WHAT TO DO: Write out each line that follows exactly as it stands, without the pictures.

#####

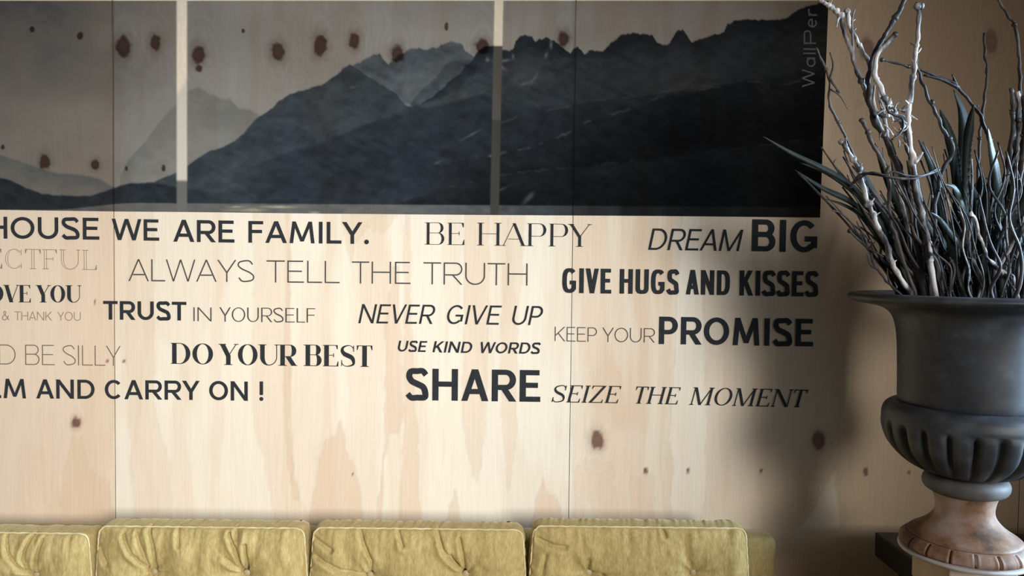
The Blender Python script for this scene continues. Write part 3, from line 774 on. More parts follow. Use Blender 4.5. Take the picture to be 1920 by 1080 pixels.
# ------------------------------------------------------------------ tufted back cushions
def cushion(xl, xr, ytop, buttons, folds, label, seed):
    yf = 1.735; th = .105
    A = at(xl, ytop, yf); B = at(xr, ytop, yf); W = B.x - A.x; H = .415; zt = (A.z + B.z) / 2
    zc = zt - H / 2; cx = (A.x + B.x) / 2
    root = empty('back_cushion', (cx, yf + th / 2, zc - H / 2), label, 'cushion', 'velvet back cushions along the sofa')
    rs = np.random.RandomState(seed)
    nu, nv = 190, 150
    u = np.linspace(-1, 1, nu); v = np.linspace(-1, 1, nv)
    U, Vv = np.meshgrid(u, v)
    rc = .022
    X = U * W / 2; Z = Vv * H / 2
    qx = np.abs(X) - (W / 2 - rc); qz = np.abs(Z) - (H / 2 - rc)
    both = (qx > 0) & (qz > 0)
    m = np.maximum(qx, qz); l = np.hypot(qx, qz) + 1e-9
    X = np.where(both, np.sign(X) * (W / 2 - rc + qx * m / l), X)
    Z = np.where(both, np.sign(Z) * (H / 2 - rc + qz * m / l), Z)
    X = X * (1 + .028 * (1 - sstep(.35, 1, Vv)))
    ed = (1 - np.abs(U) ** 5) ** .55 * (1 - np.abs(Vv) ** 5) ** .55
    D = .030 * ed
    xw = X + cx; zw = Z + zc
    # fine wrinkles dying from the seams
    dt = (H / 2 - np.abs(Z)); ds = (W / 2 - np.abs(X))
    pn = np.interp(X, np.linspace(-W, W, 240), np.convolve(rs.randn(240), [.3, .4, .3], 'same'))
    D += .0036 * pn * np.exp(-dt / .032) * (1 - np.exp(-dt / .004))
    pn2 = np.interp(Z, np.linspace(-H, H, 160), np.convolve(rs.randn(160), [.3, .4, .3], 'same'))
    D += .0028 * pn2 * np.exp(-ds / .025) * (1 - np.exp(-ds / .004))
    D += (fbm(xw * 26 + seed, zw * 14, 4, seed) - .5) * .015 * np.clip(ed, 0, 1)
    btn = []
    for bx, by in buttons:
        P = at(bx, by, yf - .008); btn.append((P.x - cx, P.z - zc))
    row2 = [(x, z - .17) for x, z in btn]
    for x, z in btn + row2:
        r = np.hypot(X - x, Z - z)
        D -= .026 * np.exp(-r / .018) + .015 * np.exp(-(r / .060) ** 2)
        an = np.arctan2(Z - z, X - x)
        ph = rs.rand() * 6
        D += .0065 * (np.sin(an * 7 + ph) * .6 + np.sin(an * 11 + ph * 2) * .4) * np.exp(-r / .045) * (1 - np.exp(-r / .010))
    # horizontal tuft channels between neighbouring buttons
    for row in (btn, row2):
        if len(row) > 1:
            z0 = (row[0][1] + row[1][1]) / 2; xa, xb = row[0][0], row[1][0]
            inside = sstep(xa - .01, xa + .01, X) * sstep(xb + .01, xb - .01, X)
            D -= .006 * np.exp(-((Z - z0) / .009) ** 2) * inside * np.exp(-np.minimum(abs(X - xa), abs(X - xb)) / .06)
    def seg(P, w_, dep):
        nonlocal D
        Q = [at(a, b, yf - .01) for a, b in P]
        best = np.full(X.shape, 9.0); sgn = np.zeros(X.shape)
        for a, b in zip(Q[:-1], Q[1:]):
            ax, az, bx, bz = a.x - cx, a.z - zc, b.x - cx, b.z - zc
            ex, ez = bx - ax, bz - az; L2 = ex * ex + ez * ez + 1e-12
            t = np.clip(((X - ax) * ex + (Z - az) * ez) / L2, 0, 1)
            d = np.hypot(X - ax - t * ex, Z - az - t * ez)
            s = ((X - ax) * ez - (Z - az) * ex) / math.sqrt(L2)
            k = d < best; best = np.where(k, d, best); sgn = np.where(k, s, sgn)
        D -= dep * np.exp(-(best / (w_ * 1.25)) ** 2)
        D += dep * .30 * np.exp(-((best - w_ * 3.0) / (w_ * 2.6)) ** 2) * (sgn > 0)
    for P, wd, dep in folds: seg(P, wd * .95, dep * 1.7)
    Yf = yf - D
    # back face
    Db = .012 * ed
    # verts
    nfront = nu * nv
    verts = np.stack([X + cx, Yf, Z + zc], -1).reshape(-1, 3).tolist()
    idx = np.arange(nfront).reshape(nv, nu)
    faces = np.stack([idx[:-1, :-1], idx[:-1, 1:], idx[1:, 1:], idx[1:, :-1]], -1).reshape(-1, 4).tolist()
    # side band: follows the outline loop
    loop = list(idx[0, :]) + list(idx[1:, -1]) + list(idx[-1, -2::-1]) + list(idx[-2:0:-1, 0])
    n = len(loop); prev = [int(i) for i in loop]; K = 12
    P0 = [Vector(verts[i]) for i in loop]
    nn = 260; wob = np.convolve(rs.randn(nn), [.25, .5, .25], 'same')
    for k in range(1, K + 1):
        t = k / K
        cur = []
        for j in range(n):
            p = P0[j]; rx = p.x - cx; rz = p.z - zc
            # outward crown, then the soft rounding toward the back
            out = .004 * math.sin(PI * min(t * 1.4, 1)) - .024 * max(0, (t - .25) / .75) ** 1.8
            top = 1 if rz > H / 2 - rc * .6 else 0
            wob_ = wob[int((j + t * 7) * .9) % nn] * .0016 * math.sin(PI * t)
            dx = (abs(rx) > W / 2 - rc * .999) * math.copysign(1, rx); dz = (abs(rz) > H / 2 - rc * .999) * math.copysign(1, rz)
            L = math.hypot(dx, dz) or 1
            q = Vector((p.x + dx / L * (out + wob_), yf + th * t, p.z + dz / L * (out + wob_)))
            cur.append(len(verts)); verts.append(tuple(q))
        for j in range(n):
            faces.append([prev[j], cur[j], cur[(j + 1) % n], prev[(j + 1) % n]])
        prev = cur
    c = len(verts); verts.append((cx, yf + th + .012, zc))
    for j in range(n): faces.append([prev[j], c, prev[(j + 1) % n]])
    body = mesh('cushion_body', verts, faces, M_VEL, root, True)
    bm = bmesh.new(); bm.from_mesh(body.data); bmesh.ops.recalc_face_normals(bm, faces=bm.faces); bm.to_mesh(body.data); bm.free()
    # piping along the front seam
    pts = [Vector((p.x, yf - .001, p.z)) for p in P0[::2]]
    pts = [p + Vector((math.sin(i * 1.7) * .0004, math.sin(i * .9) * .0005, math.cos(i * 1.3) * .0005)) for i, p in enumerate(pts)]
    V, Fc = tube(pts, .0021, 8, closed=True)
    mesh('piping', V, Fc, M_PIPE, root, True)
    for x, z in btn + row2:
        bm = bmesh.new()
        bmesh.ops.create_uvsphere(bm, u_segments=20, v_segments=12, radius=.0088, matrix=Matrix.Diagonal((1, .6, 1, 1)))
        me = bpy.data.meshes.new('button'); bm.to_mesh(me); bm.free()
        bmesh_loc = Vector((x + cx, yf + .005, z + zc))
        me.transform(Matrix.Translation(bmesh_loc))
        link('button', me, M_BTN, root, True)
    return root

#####

FINAL RESULT:
The Blender Python script for this scene continues. Write part 3, from line 774 on. More parts follow. Use Blender 4.5. Take the picture to be 1920 by 1080 pixels.
# ------------------------------------------------------------------ tufted back cushions
def cushion(xl, xr, ytop, buttons, folds, label, seed):
    yf = 1.735; th = .105
    A = at(xl, ytop, yf); B = at(xr, ytop, yf); W = B.x - A.x; H = .415; zt = (A.z + B.z) / 2
    zc = zt - H / 2; cx = (A.x + B.x) / 2
    root = empty('back_cushion', (cx, yf + th / 2, zc - H / 2), label, 'cushion', 'velvet back cushions along the sofa')
    rs = np.random.RandomState(seed)
    nu, nv = 190, 150
    u = np.linspace(-1, 1, nu); v = np.linspace(-1, 1, nv)
    U, Vv = np.meshgrid(u, v)
    rc = .022
    X = U * W / 2; Z = Vv * H / 2
    qx = np.abs(X) - (W / 2 - rc); qz = np.abs(Z) - (H / 2 - rc)
    both = (qx > 0) & (qz > 0)
    m = np.maximum(qx, qz); l = np.hypot(qx, qz) + 1e-9
    X = np.where(both, np.sign(X) * (W / 2 - rc + qx * m / l), X)
    Z = np.where(both, np.sign(Z) * (H / 2 - rc + qz * m / l), Z)
    X = X * (1 + .028 * (1 - sstep(.35, 1, Vv)))
    ed = (1 - np.abs(U) ** 5) ** .55 * (1 - np.abs(Vv) ** 5) ** .55
    D = .030 * ed
    xw = X + cx; zw = Z + zc
    # fine wrinkles dying from the seams
    dt = (H / 2 - np.abs(Z)); ds = (W / 2 - np.abs(X))
    pn = np.interp(X, np.linspace(-W, W, 240), np.convolve(rs.randn(240), [.3, .4, .3], 'same'))
    D += .0036 * pn * np.exp(-dt / .032) * (1 - np.exp(-dt / .004))
    pn2 = np.interp(Z, np.linspace(-H, H, 160), np.convolve(rs.randn(160), [.3, .4, .3], 'same'))
    D += .0028 * pn2 * np.exp(-ds / .025) * (1 - np.exp(-ds / .004))
    D += (fbm(xw * 26 + seed, zw * 14, 4, seed) - .5) * .015 * np.clip(ed, 0, 1)
    btn = []
    for bx, by in buttons:
        P = at(bx, by, yf - .008); btn.append((P.x - cx, P.z - zc))
    row2 = [(x, z - .17) for x, z in btn]
    for x, z in btn + row2:
        r = np.hypot(X - x, Z - z)
        D -= .026 * np.exp(-r / .018) + .015 * np.exp(-(r / .060) ** 2)
        an = np.arctan2(Z - z, X - x)
        ph = rs.rand() * 6
        D += .0065 * (np.sin(an * 7 + ph) * .6 + np.sin(an * 11 + ph * 2) * .4) * np.exp(-r / .045) * (1 - np.exp(-r / .010))
    # horizontal tuft channels between neighbouring buttons
    for row in (btn, row2):
        if len(row) > 1:
            z0 = (row[0][1] + row[1][1]) / 2; xa, xb = row[0][0], row[1][0]
            inside = sstep(xa - .01, xa + .01, X) * sstep(xb + .01, xb - .01, X)
            D -= .006 * np.exp(-((Z - z0) / .009) ** 2) * inside * np.exp(-np.minimum(abs(X - xa), abs(X - xb)) / .06)
    def seg(P, w_, dep):
        nonlocal D
        Q = [at(a, b, yf - .01) for a, b in P]
        best = np.full(X.shape, 9.0); sgn = np.zeros(X.shape)
        for a, b in zip(Q[:-1], Q[1:]):
            ax, az, bx, bz = a.x - cx, a.z - zc, b.x - cx, b.z - zc
            ex, ez = bx - ax, bz - az; L2 = ex * ex + ez * ez + 1e-12
            t = np.clip(((X - ax) * ex + (Z - az) * ez) / L2, 0, 1)
            d = np.hypot(X - ax - t * ex, Z - az - t * ez)
            s = ((X - ax) * ez - (Z - az) * ex) / math.sqrt(L2)
            k = d < best; best = np.where(k, d, best); sgn = np.where(k, s, sgn)
        D -= dep * np.exp(-(best / (w_ * 1.25)) ** 2)
        D += dep * .30 * np.exp(-((best - w_ * 3.0) / (w_ * 2.6)) ** 2) * (sgn > 0)
    for P, wd, dep in folds: seg(P, wd * .95, dep * 1.7)
    Yf = yf - D
    # back face
    Db = .012 * ed
    # verts
    nfront = nu * nv
    verts = np.stack([X + cx, Yf, Z + zc], -1).reshape(-1, 3).tolist()
    idx = np.arange(nfront).reshape(nv, nu)
    faces = np.stack([idx[:-1, :-1], idx[:-1, 1:], idx[1:, 1:], idx[1:, :-1]], -1).reshape(-1, 4).tolist()
    # side band: follows the outline loop
    loop = list(idx[0, :]) + list(idx[1:, -1]) + list(idx[-1, -2::-1]) + list(idx[-2:0:-1, 0])
    n = len(loop); prev = [int(i) for i in loop]; K = 12
    P0 = [Vector(verts[i]) for i in loop]
    nn = 260; wob = np.convolve(rs.randn(nn), [.25, .5, .25], 'same')
    for k in range(1, K + 1):
        t = k / K
        cur = []
        for j in range(n):
            p = P0[j]; rx = p.x - cx; rz = p.z - zc
            # outward crown, then the soft rounding toward the back
            out = .004 * math.sin(PI * min(t * 1.4, 1)) - .024 * max(0, (t - .25) / .75) ** 1.8
            top = 1 if rz > H / 2 - rc * .6 else 0
            wob_ = wob[int((j + t * 7) * .9) % nn] * .0016 * math.sin(PI * t)
            dx = (abs(rx) > W / 2 - rc * .999) * math.copysign(1, rx); dz = (abs(rz) > H / 2 - rc * .999) * math.copysign(1, rz)
            L = math.hypot(dx, dz) or 1
            q = Vector((p.x + dx / L * (out + wob_), yf + th * t, p.z + dz / L * (out + wob_)))
            cur.append(len(verts)); verts.append(tuple(q))
        for j in range(n):
            faces.append([prev[j], cur[j], cur[(j + 1) % n], prev[(j + 1) % n]])
        prev = cur
    c = len(verts); verts.append((cx, yf + th + .012, zc))
    for j in range(n): faces.append([prev[j], c, prev[(j + 1) % n]])
    body = mesh('cushion_body', verts, faces, M_VEL, root, True)
    bm = bmesh.new(); bm.from_mesh(body.data); bmesh.ops.recalc_face_normals(bm, faces=bm.faces); bm.to_mesh(body.data); bm.free()
    # piping along the front seam
    pts = [Vector((p.x, yf - .001, p.z)) for p in P0[::2]]
    pts = [p + Vector((math.sin(i * 1.7) * .0004, math.sin(i * .9) * .0005, math.cos(i * 1.3) * .0005)) for i, p in enumerate(pts)]
    V, Fc = tube(pts, .0021, 8, closed=True)
    mesh('piping', V, Fc, M_PIPE, root, True)
    for x, z in btn + row2:
        bm = bmesh.new()
        bmesh.ops.create_uvsphere(bm, u_segments=20, v_segments=12, radius=.0088, matrix=Matrix.Diagonal((1, .6, 1, 1)))
        me = bpy.data.meshes.new('button'); bm.to_mesh(me); bm.free()
        bmesh_loc = Vector((x + cx, yf + .005, z + zc))
        me.transform(Matrix.Translation(bmesh_loc))
        link('button', me, M_BTN, root, True)
    return root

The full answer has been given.